* _Exercise aim_
Sort through the data and copy the lines holding the word "runs".

— START Task inputs —

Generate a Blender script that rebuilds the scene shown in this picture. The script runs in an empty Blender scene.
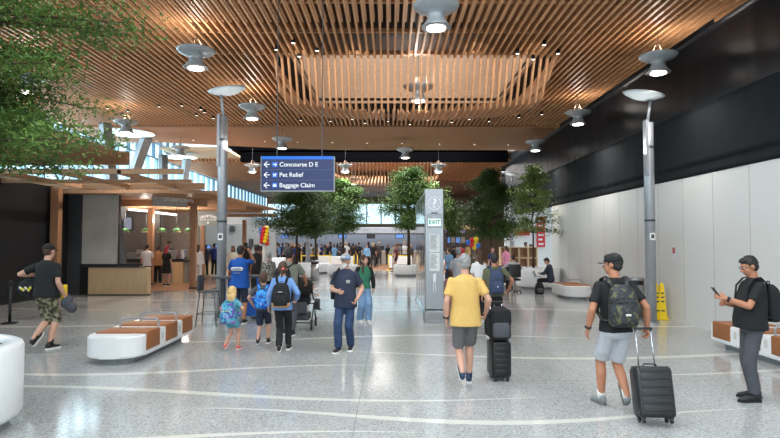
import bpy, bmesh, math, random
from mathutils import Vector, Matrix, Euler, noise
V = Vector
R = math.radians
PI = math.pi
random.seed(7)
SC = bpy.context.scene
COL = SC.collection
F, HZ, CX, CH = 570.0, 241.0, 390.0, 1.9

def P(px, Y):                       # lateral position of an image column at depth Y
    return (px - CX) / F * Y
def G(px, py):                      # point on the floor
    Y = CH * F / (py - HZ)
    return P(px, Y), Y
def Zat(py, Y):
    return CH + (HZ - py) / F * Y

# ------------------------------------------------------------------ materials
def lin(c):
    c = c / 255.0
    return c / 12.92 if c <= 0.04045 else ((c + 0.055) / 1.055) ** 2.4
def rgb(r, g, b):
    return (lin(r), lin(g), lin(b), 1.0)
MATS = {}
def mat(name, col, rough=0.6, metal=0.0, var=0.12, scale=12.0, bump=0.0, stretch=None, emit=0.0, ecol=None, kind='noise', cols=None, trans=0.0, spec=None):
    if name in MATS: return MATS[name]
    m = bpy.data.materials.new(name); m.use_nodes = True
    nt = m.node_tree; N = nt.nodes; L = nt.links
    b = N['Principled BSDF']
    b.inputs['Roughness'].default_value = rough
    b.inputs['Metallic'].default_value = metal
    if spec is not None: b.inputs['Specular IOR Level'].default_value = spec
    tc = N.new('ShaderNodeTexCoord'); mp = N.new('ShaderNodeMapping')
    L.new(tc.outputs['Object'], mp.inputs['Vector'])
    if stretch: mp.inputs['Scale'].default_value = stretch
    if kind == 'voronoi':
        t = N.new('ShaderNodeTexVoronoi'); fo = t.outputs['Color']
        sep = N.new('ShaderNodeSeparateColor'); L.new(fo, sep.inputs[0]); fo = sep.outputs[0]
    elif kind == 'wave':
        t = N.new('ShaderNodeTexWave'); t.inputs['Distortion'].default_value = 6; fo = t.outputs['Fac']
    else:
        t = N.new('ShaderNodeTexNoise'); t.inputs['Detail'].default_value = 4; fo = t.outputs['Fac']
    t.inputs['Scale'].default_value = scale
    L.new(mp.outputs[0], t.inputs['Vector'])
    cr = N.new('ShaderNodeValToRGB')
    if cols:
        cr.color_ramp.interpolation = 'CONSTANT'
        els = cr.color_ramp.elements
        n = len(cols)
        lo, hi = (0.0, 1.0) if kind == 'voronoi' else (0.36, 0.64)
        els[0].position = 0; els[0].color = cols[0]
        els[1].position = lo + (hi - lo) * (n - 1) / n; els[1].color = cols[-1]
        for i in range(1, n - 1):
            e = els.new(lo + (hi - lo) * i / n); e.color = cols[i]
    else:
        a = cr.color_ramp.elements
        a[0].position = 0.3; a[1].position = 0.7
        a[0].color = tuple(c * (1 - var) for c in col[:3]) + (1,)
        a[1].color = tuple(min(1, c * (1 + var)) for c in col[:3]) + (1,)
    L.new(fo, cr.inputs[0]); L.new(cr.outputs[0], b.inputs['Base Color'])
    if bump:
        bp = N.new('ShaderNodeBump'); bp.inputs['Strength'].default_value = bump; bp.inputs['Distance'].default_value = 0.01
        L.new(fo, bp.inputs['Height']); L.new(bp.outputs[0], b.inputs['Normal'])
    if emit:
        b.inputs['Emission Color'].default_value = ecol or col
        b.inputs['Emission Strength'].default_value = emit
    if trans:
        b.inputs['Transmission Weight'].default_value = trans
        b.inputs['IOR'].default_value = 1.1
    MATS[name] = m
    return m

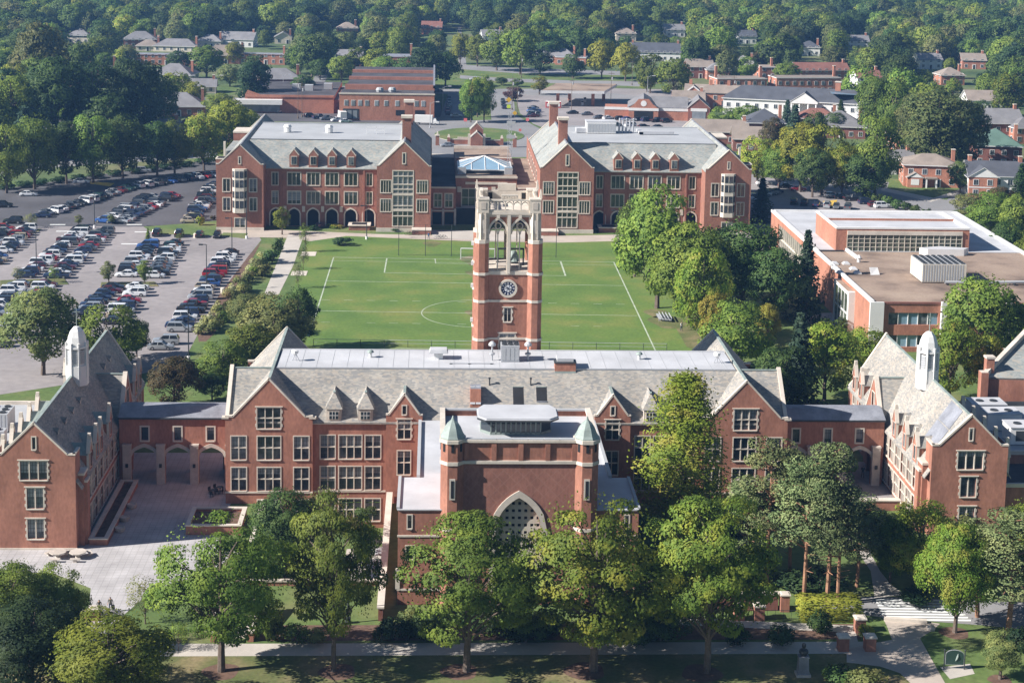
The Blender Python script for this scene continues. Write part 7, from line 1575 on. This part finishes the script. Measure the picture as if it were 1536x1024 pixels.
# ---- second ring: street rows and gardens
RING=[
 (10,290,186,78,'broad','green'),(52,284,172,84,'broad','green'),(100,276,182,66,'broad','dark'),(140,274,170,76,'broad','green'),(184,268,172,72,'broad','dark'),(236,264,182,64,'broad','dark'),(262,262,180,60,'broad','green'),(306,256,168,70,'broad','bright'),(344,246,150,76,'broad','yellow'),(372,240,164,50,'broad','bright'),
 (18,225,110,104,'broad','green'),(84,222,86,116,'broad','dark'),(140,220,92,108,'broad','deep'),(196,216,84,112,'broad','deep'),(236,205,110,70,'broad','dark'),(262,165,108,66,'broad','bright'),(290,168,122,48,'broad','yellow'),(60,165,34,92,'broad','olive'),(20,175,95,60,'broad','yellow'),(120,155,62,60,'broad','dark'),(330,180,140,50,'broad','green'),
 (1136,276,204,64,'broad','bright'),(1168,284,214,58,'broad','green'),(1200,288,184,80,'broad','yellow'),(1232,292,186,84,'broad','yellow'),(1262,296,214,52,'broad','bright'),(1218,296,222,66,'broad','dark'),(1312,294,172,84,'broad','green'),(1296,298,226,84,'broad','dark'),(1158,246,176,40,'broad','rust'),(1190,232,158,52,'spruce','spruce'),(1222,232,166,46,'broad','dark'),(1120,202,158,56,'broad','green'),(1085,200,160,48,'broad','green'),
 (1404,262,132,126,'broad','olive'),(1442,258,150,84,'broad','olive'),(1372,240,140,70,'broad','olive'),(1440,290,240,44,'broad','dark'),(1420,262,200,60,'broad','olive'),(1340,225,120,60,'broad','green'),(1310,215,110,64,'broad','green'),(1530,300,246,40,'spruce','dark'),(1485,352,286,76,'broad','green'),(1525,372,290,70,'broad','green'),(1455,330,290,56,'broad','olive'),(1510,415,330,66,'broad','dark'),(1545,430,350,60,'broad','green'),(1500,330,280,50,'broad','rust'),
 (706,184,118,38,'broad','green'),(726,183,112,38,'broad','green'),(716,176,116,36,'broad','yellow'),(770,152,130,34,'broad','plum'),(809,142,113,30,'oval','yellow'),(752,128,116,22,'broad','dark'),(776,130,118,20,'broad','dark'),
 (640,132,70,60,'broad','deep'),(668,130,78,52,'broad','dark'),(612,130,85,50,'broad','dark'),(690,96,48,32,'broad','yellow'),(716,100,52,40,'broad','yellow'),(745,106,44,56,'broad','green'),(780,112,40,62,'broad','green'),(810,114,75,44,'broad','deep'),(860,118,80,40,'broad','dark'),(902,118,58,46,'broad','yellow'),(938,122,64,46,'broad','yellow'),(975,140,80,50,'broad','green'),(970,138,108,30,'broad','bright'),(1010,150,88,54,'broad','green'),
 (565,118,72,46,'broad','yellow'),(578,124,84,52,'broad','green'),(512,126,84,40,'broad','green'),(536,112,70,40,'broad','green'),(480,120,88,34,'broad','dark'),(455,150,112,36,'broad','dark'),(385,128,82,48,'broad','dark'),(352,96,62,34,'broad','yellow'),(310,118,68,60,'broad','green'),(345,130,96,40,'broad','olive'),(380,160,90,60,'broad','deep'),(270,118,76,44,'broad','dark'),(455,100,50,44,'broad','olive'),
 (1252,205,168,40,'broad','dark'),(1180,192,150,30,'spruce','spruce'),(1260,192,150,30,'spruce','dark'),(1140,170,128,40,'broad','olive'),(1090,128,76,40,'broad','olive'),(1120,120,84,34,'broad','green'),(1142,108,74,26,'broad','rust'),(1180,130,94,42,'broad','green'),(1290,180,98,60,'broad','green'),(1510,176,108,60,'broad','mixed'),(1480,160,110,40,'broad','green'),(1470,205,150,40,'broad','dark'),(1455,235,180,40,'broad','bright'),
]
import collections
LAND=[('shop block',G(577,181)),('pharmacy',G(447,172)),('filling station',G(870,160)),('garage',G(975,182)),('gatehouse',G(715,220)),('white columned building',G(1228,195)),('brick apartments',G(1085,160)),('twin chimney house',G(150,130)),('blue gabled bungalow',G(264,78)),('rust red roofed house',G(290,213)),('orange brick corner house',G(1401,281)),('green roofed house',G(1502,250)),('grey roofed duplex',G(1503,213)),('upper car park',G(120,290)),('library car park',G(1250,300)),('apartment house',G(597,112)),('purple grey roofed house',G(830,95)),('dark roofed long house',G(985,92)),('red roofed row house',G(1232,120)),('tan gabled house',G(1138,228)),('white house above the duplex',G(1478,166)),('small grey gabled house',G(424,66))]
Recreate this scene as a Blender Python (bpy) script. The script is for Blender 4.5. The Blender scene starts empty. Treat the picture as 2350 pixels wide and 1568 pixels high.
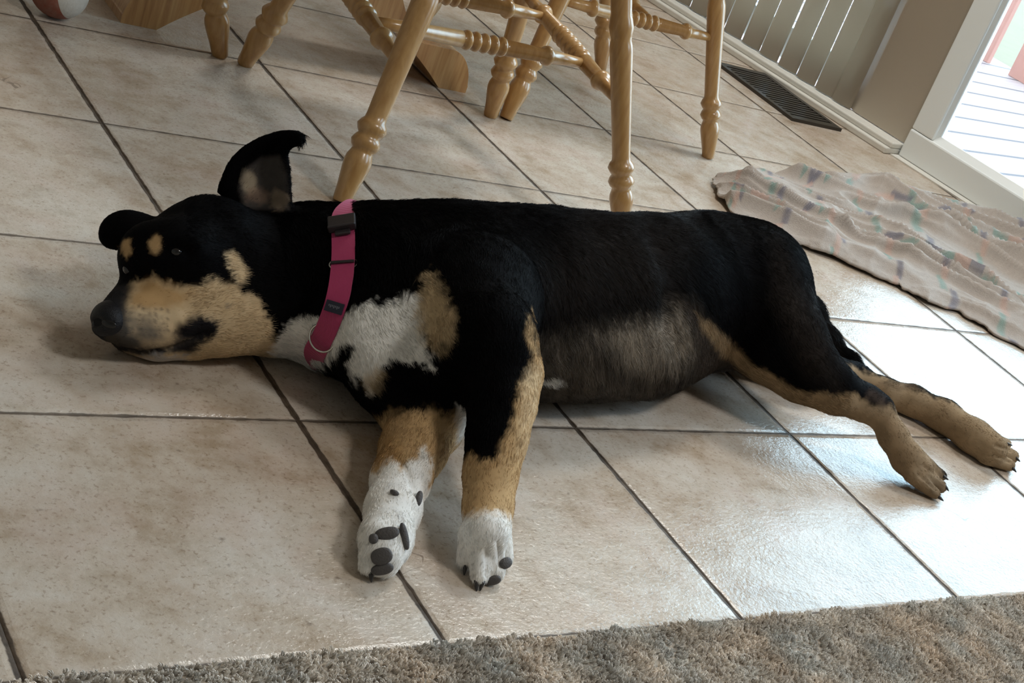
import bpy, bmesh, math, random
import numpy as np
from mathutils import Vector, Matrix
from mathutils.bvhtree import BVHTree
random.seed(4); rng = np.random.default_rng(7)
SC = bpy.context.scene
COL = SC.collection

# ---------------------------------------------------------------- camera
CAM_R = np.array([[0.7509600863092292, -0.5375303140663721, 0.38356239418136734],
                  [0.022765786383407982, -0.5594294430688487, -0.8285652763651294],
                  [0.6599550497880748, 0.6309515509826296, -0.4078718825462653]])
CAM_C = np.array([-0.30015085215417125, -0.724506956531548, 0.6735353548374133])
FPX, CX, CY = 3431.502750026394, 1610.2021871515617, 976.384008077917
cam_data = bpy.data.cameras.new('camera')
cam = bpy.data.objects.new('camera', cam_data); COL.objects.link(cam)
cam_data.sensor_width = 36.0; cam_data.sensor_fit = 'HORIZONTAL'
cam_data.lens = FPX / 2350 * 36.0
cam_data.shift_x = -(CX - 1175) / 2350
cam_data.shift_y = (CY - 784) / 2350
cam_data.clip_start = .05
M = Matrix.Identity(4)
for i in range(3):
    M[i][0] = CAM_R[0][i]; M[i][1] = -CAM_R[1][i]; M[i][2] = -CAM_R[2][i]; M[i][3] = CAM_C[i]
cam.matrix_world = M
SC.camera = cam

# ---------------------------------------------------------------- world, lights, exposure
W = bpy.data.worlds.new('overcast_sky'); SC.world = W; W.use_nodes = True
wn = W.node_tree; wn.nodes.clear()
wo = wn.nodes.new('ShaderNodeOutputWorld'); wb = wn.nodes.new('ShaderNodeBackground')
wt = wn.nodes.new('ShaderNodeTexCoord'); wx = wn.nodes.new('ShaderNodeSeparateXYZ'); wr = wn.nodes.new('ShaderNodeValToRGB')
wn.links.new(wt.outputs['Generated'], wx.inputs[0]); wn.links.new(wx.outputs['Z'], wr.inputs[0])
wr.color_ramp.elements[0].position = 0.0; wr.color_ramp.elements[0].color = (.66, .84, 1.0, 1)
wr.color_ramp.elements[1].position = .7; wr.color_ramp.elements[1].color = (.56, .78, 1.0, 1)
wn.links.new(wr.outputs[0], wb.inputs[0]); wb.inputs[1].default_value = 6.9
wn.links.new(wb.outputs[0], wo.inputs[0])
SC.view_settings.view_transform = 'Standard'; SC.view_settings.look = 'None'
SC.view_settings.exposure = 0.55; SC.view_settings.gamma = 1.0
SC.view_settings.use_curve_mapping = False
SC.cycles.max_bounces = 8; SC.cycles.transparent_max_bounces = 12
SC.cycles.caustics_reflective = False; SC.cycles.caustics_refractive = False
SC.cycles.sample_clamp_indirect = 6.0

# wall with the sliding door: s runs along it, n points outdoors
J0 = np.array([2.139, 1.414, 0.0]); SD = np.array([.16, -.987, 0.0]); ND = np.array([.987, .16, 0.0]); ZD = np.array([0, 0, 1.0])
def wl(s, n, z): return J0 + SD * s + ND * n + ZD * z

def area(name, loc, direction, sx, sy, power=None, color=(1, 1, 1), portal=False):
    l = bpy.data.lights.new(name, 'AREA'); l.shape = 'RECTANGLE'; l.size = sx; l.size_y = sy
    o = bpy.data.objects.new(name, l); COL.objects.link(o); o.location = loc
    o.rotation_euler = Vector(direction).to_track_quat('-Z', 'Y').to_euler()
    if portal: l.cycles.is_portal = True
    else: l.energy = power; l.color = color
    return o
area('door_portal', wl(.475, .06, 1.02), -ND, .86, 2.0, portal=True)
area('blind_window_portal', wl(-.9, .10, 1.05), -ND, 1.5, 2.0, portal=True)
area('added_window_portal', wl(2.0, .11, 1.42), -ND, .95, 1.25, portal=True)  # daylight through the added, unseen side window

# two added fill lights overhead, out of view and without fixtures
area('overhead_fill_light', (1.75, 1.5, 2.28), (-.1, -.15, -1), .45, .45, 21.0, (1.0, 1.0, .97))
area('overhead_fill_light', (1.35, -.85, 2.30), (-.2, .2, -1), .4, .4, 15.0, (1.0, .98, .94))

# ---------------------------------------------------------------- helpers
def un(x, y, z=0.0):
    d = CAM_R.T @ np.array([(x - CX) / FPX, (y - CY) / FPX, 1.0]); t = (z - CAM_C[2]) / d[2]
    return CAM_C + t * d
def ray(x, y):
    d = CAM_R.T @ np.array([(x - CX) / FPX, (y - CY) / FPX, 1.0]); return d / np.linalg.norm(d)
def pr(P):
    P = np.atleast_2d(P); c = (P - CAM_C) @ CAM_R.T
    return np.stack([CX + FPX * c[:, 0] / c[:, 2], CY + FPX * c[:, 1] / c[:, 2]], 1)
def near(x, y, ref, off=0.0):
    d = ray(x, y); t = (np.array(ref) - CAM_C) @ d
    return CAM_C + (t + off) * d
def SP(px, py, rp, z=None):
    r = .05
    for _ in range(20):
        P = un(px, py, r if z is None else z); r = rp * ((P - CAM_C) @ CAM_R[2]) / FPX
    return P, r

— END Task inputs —

* _Answer_
Generate a Blender script that rebuilds the scene shown in this picture. The script runs in an empty Blender scene.
# wall with the sliding door: s runs along it, n points outdoors